Podkreśla, iż był pod wrażeniem szczególnie dwóch rzeczy: pomiędzy woodstockowiczami panuje mocno wyczuwalna atmosfera przyjaźni i pomocy, a samo wydarzenie jest świetnie zorganizowane przede wszystkim pod względem bezpieczeństwa.
- Jednak mocno wyczuwalna jest także samotność. Wychodzi to często w dialogu, kiedy siadasz z kimś ot tak po prostu, żeby odpocząć w upale. I nagle rodzi się jakaś potężna myśl i konkretny dialog. Za fasadą odwagi i dobrej zabawy często kryje się zagubiony człowiek. To jeden ze smutniejszych wniosków z festiwalu. Brak akceptacji, docenienia. Nieraz pod chwilową radością kryło się rozgoryczenie i poczucie bezsensu. Wielu księży to potwierdzi. Nikt z nas nie musiał iść gdzieś daleko na pole Woodstocku, żeby zostać zauważonym i zatrzymanym przez wspaniałych ludzi. Odważne rozmowy, zasłuchanie, a czasem też i spieranie się często doprowadzało do ciekawych finałów - opowiada ks. Adrian.

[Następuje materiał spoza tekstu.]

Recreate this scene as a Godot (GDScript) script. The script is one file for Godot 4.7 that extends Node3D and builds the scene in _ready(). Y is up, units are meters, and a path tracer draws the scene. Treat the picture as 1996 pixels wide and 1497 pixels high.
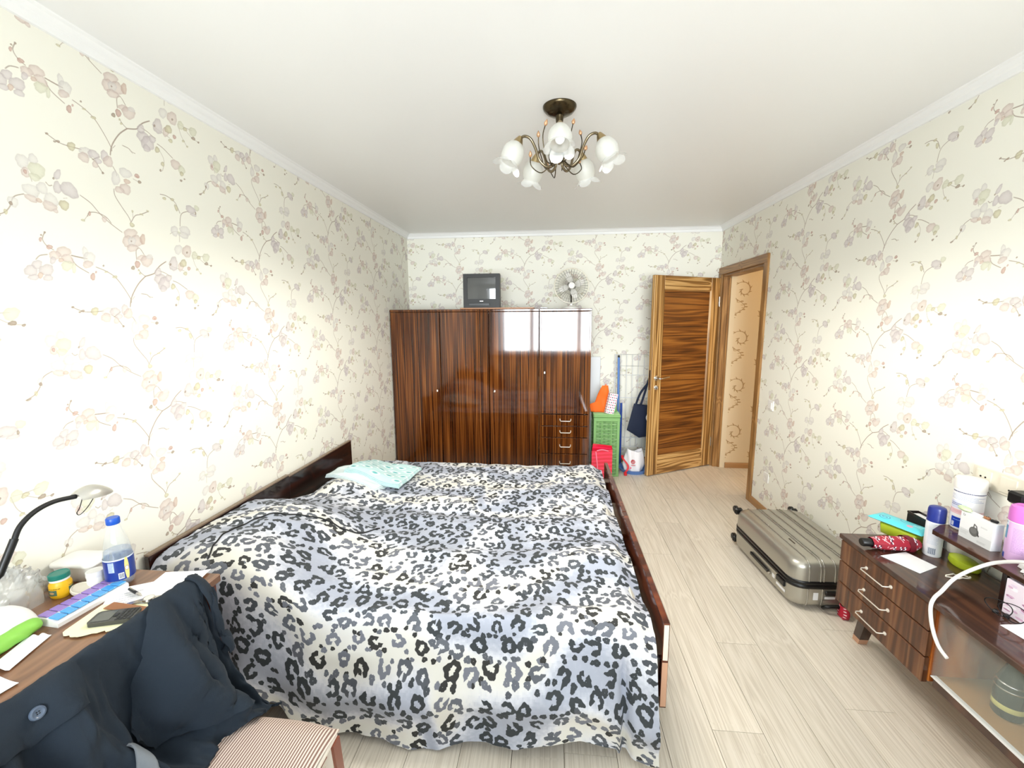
extends Node3D

# Room frame, metres: x to the right, y up, the camera looks along -z from the window end.
const XL := -1.622
const XR := 1.756
const ZB := -4.783
const ZW := 0.80
const H := 2.55
const WALL := 0.12

const EXPO := 1.02
const E_SKY := 0.3
const E_FAR := 160.0
const E_NEAR := 5.0
const E_GROUND := 105.0
const E_HALL := 0.6
const E_SPOT := 0.56
const E_OMNI := 0.0

var M := {}
var T := Transform3D()
var used := {}
var smooth_count := 1

func _ready() -> void:
	# ---- camera ----
	var cam := Camera3D.new()
	cam.name = "camera"
	cam.fov = 84.18
	cam.near = 0.05
	cam.far = 100.0
	cam.rotation_order = EULER_ORDER_YXZ
	cam.position = Vector3(0, 1.575, 0)
	cam.rotation = Vector3(-0.14348, 0.09482, -0.00517)
	add_child(cam)
	cam.current = true
	# ---- sky and exposure ----
	var env := Environment.new()
	env.background_mode = Environment.BG_SKY
	var sky := Sky.new()
	var sm := ProceduralSkyMaterial.new()
	sm.sky_top_color = Color(0.55, 0.72, 0.95)
	sm.sky_horizon_color = Color(0.93, 0.95, 0.98)
	sm.ground_bottom_color = Color(0.45, 0.5, 0.38)
	sm.ground_horizon_color = Color(0.72, 0.76, 0.66)
	sm.sky_energy_multiplier = 3.4 * E_SKY
	sm.ground_energy_multiplier = 2.2 * E_SKY
	sky.sky_material = sm
	env.sky = sky
	env.tonemap_mode = Environment.TONE_MAPPER_LINEAR
	env.tonemap_exposure = EXPO
	env.sdfgi_enabled = true
	env.ssao_enabled = true
	env.ssil_enabled = true
	var we := WorldEnvironment.new()
	we.name = "world"
	we.environment = env
	add_child(we)
	# ---- area lights added outside, standing in for daylight through the window ----
	daylight("daylight_far", Vector2(3.4, 4.0), Vector3(0.0, 1.7, ZW + 6.0), 0.0, E_FAR)
	daylight("daylight_near", Vector2(2.7, 1.3), Vector3(0.12, 1.62, ZW + 0.10), 0.0, E_NEAR)
	daylight("added_ground_fill", Vector2(6.0, 4.0), Vector3(0.0, -1.6, ZW + 3.5), 50.0, E_GROUND)  # upward panel added below the sill to brighten the ceiling
	var hall := OmniLight3D.new()
	hall.name = "added_hall_light"  # source not in view, added to light the hall
	hall.light_color = Color(1.0, 0.91, 0.77)
	hall.light_energy = E_HALL
	hall.light_size = 0.12
	hall.omni_range = 8.0
	hall.shadow_enabled = true
	hall.position = Vector3(2.75, 2.3, -3.3)
	add_child(hall)

	make_materials()
	room()
	window_wall()
	hallway()
	door_and_frame()
	wall_fittings()
	wardrobes()
	beds()
	bedspread()
	desk()
	chair_and_coat()
	dresser()
	suitcase()
	far_corner()
	on_wardrobe()
	ceiling_lamp()
	desk_things()
	dresser_things()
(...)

Na Woodstocku spowiedź to wydarzenie. Wielu ludzi dopiero tu ma odwagę przekroczyć siebie i swoje uprzedzenia do Kościoła i podejść do spowiedzi. - Zwykle były to dla mnie spotkania żywcem wyjęte z Ewangelii. Jak chociażby uwolnienie nękanego złym duchem w kraju Genezareńczyków, czy uzdrowienie z dolegliwości cierpiącej na krwotok. To są fakty. Zauważyłem, jak bardzo ludzie potrzebują choćby wysłuchania, pogadania z nimi tak po prostu. Jeśli była okazja, to dzieliłem się własnymi przekonaniami, ale bez narzucania czegokolwiek. I w sumie taka zwykła szczera rozmowa była chyba jednym z najcenniejszych doświadczeń – wyznaje ks. Bienasz.
Finałem Przystanku Jezus była Msza św. na polu woodstockowym w sobotę późnym wieczorem. Na Eucharystii były tłumy woodstockowiczów.